- _Stated task_:
Without the pictures, set down the records below word for word.

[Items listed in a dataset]
BEGIN
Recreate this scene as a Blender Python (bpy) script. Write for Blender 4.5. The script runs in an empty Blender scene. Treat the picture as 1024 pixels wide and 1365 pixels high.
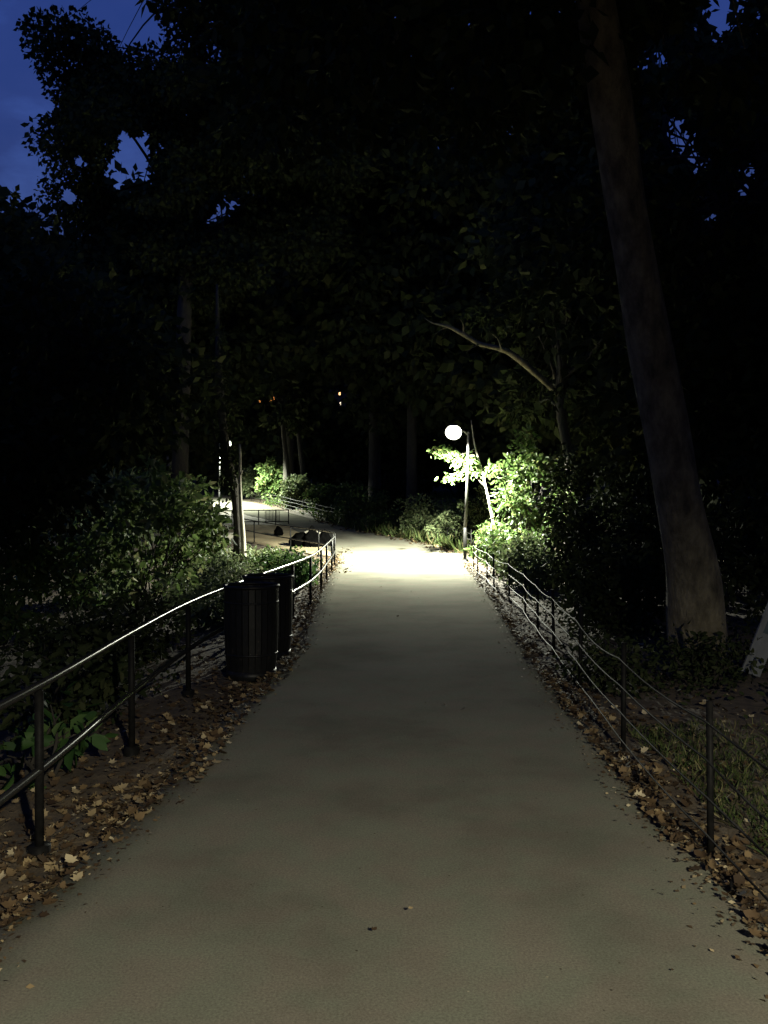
import bpy, math, random
import numpy as np
R = math.radians
S = bpy.context.scene
COL = S.collection
F = 1181.0          # focal length of the photograph in its own pixels
EYE = 1.6

# ------------------------------------------------------------------ terrain
def base_z(y):
    s = y - 28.0
    z = 0.066 * (s + np.sqrt(s * s + 9.0)) / 2.0 - 0.066 * (-28 + math.sqrt(28 * 28 + 9.0)) / 2.0
    t = np.maximum(y - 60.0, 0.0)
    z = z + 0.05 * t
    return np.minimum(z, 9.0)

def sstep(a, b, x):
    t = np.clip((x - a) / (b - a), 0, 1)
    return t * t * (3 - 2 * t)

def ground_z(x, y):
    x = np.asarray(x, float); y = np.asarray(y, float)
    z = base_z(y)
    drop = 0.16 * np.maximum(-2.2 - x, 0.0)
    drop = 0.9 * (1 - np.exp(-drop / 0.9)) * (1 - sstep(17.0, 25.0, y))
    rise = 0.05 * np.maximum(x - 2.9, 0.0)
    rise = 1.5 * (1 - np.exp(-rise / 1.5))
    bump = 0.5 + 0.25 * np.sin(3.1 * x + 1.3 * y) * np.cos(2.3 * y - 0.7 * x) + 0.25 * np.sin(7.7 * x - 5.1 * y + 1.0)
    return z - drop + rise - 0.02 - 0.05 * bump

def gz(x, y):
    return float(ground_z(x, y))

# ------------------------------------------------------------------ materials
def newmat(name):
    m = bpy.data.materials.new(name); m.use_nodes = True
    nt = m.node_tree; nt.nodes.clear()
    out = nt.nodes.new('ShaderNodeOutputMaterial')
    return m, nt, out

def N(nt, typ, **kw):
    n = nt.nodes.new(typ)
    for k, v in kw.items():
        if k in n.inputs: n.inputs[k].default_value = v
        else: setattr(n, k, v)
    return n

def ramp(nt, stops):
    n = nt.nodes.new('ShaderNodeValToRGB')
    el = n.color_ramp.elements
    while len(el) > 1: el.remove(el[-1])
    el[0].position, el[0].color = stops[0][0], (*stops[0][1], 1)
    for p, c in stops[1:]:
        e = el.new(p); e.color = (*c, 1)
    return n

def noise_mat(name, stops, scale, rough=0.9, bump=0.3, detail=8, metallic=0.0, bscale=None, bdist=0.02, stretch=None, spec=0.5):
    m, nt, out = newmat(name)
    L = nt.links.new
    tc = N(nt, 'ShaderNodeTexCoord')
    vec = tc.outputs['Object']
    if stretch:
        mp = N(nt, 'ShaderNodeMapping'); mp.inputs['Scale'].default_value = stretch
        L(vec, mp.inputs['Vector']); vec = mp.outputs['Vector']
    nz = N(nt, 'ShaderNodeTexNoise', Scale=scale, Detail=detail, Roughness=0.65)
    L(vec, nz.inputs['Vector'])
    rp = ramp(nt, stops); L(nz.outputs['Fac'], rp.inputs['Fac'])
    bs = N(nt, 'ShaderNodeBsdfPrincipled', Roughness=rough, Metallic=metallic)
    bs.inputs['Specular IOR Level'].default_value = spec
    L(rp.outputs['Color'], bs.inputs['Base Color'])
    if bump:
        n2 = N(nt, 'ShaderNodeTexNoise', Scale=bscale or scale * 4, Detail=6, Roughness=0.7)
        L(vec, n2.inputs['Vector'])
        b = N(nt, 'ShaderNodeBump', Strength=bump, Distance=bdist)
        L(n2.outputs['Fac'], b.inputs['Height']); L(b.outputs['Normal'], bs.inputs['Normal'])
    L(bs.outputs['BSDF'], out.inputs['Surface'])
    return m

def leaf_mat(name, stops, trans=0.3, rough=0.6, spec=0.15):
    m, nt, out = newmat(name)
    L = nt.links.new
    g = N(nt, 'ShaderNodeNewGeometry')
    rp = ramp(nt, stops); L(g.outputs['Random Per Island'], rp.inputs['Fac'])
    bs = N(nt, 'ShaderNodeBsdfPrincipled', Roughness=rough)
    bs.inputs['Specular IOR Level'].default_value = spec
    L(rp.outputs['Color'], bs.inputs['Base Color'])
    tr = N(nt, 'ShaderNodeBsdfTranslucent'); L(rp.outputs['Color'], tr.inputs['Color'])
    mx = N(nt, 'ShaderNodeMixShader', Fac=trans)
    L(bs.outputs['BSDF'], mx.inputs[1]); L(tr.outputs['BSDF'], mx.inputs[2])
    L(mx.outputs['Shader'], out.inputs['Surface'])
    return m

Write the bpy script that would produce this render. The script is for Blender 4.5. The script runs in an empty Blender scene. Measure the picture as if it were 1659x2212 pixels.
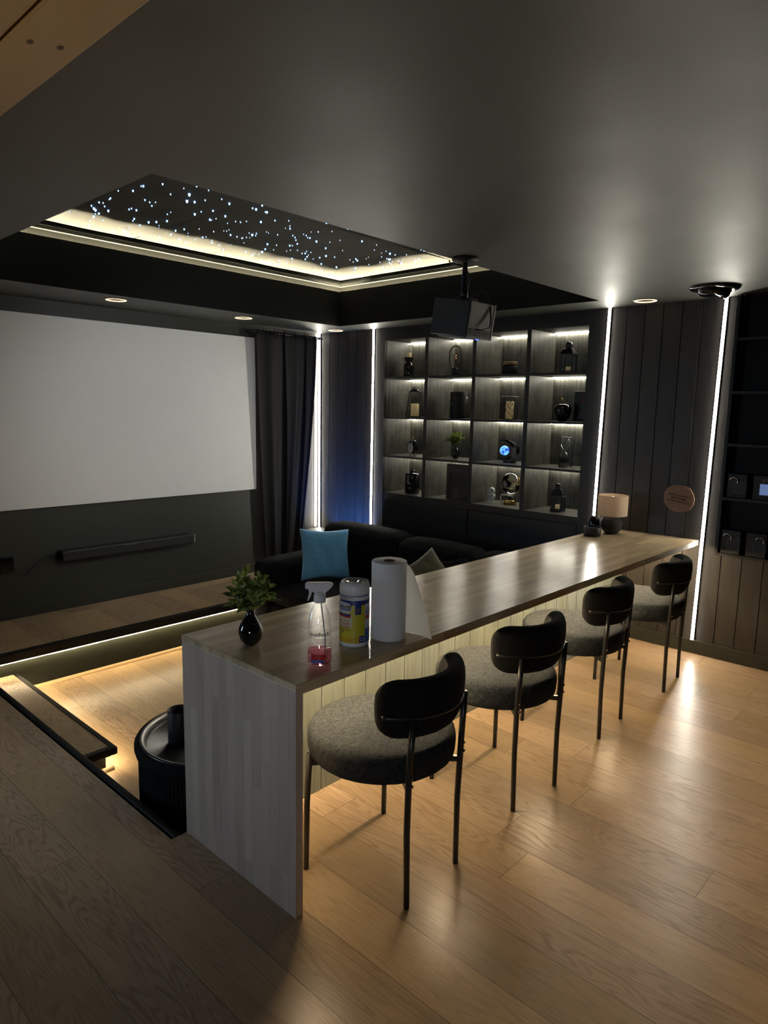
END
- _Solution to this task_:
Recreate this scene as a Blender Python (bpy) script. Write for Blender 4.5. The script runs in an empty Blender scene. Treat the picture as 1024 pixels wide and 1365 pixels high.
import bpy, math, random
import numpy as np
R = math.radians
S = bpy.context.scene
COL = S.collection
F = 1181.0          # focal length of the photograph in its own pixels
EYE = 1.6

# ------------------------------------------------------------------ terrain
def base_z(y):
    s = y - 28.0
    z = 0.066 * (s + np.sqrt(s * s + 9.0)) / 2.0 - 0.066 * (-28 + math.sqrt(28 * 28 + 9.0)) / 2.0
    t = np.maximum(y - 60.0, 0.0)
    z = z + 0.05 * t
    return np.minimum(z, 9.0)

def sstep(a, b, x):
    t = np.clip((x - a) / (b - a), 0, 1)
    return t * t * (3 - 2 * t)

def ground_z(x, y):
    x = np.asarray(x, float); y = np.asarray(y, float)
    z = base_z(y)
    drop = 0.16 * np.maximum(-2.2 - x, 0.0)
    drop = 0.9 * (1 - np.exp(-drop / 0.9)) * (1 - sstep(17.0, 25.0, y))
    rise = 0.05 * np.maximum(x - 2.9, 0.0)
    rise = 1.5 * (1 - np.exp(-rise / 1.5))
    bump = 0.5 + 0.25 * np.sin(3.1 * x + 1.3 * y) * np.cos(2.3 * y - 0.7 * x) + 0.25 * np.sin(7.7 * x - 5.1 * y + 1.0)
    return z - drop + rise - 0.02 - 0.05 * bump

def gz(x, y):
    return float(ground_z(x, y))

# ------------------------------------------------------------------ materials
def newmat(name):
    m = bpy.data.materials.new(name); m.use_nodes = True
    nt = m.node_tree; nt.nodes.clear()
    out = nt.nodes.new('ShaderNodeOutputMaterial')
    return m, nt, out

def N(nt, typ, **kw):
    n = nt.nodes.new(typ)
    for k, v in kw.items():
        if k in n.inputs: n.inputs[k].default_value = v
        else: setattr(n, k, v)
    return n

def ramp(nt, stops):
    n = nt.nodes.new('ShaderNodeValToRGB')
    el = n.color_ramp.elements
    while len(el) > 1: el.remove(el[-1])
    el[0].position, el[0].color = stops[0][0], (*stops[0][1], 1)
    for p, c in stops[1:]:
        e = el.new(p); e.color = (*c, 1)
    return n

def noise_mat(name, stops, scale, rough=0.9, bump=0.3, detail=8, metallic=0.0, bscale=None, bdist=0.02, stretch=None, spec=0.5):
    m, nt, out = newmat(name)
    L = nt.links.new
    tc = N(nt, 'ShaderNodeTexCoord')
    vec = tc.outputs['Object']
    if stretch:
        mp = N(nt, 'ShaderNodeMapping'); mp.inputs['Scale'].default_value = stretch
        L(vec, mp.inputs['Vector']); vec = mp.outputs['Vector']
    nz = N(nt, 'ShaderNodeTexNoise', Scale=scale, Detail=detail, Roughness=0.65)
    L(vec, nz.inputs['Vector'])
    rp = ramp(nt, stops); L(nz.outputs['Fac'], rp.inputs['Fac'])
    bs = N(nt, 'ShaderNodeBsdfPrincipled', Roughness=rough, Metallic=metallic)
    bs.inputs['Specular IOR Level'].default_value = spec
    L(rp.outputs['Color'], bs.inputs['Base Color'])
    if bump:
        n2 = N(nt, 'ShaderNodeTexNoise', Scale=bscale or scale * 4, Detail=6, Roughness=0.7)
        L(vec, n2.inputs['Vector'])
        b = N(nt, 'ShaderNodeBump', Strength=bump, Distance=bdist)
        L(n2.outputs['Fac'], b.inputs['Height']); L(b.outputs['Normal'], bs.inputs['Normal'])
    L(bs.outputs['BSDF'], out.inputs['Surface'])
    return m

def leaf_mat(name, stops, trans=0.3, rough=0.6, spec=0.15):
    m, nt, out = newmat(name)
    L = nt.links.new
    g = N(nt, 'ShaderNodeNewGeometry')
    rp = ramp(nt, stops); L(g.outputs['Random Per Island'], rp.inputs['Fac'])
    bs = N(nt, 'ShaderNodeBsdfPrincipled', Roughness=rough)
    bs.inputs['Specular IOR Level'].default_value = spec
    L(rp.outputs['Color'], bs.inputs['Base Color'])
    tr = N(nt, 'ShaderNodeBsdfTranslucent'); L(rp.outputs['Color'], tr.inputs['Color'])
    mx = N(nt, 'ShaderNodeMixShader', Fac=trans)
    L(bs.outputs['BSDF'], mx.inputs[1]); L(tr.outputs['BSDF'], mx.inputs[2])
    L(mx.outputs['Shader'], out.inputs['Surface'])
    return m

Write the bpy script that would produce this render. The script is for Blender 4.5. The script runs in an empty Blender scene. Measure the picture as if it were 1659x2212 pixels.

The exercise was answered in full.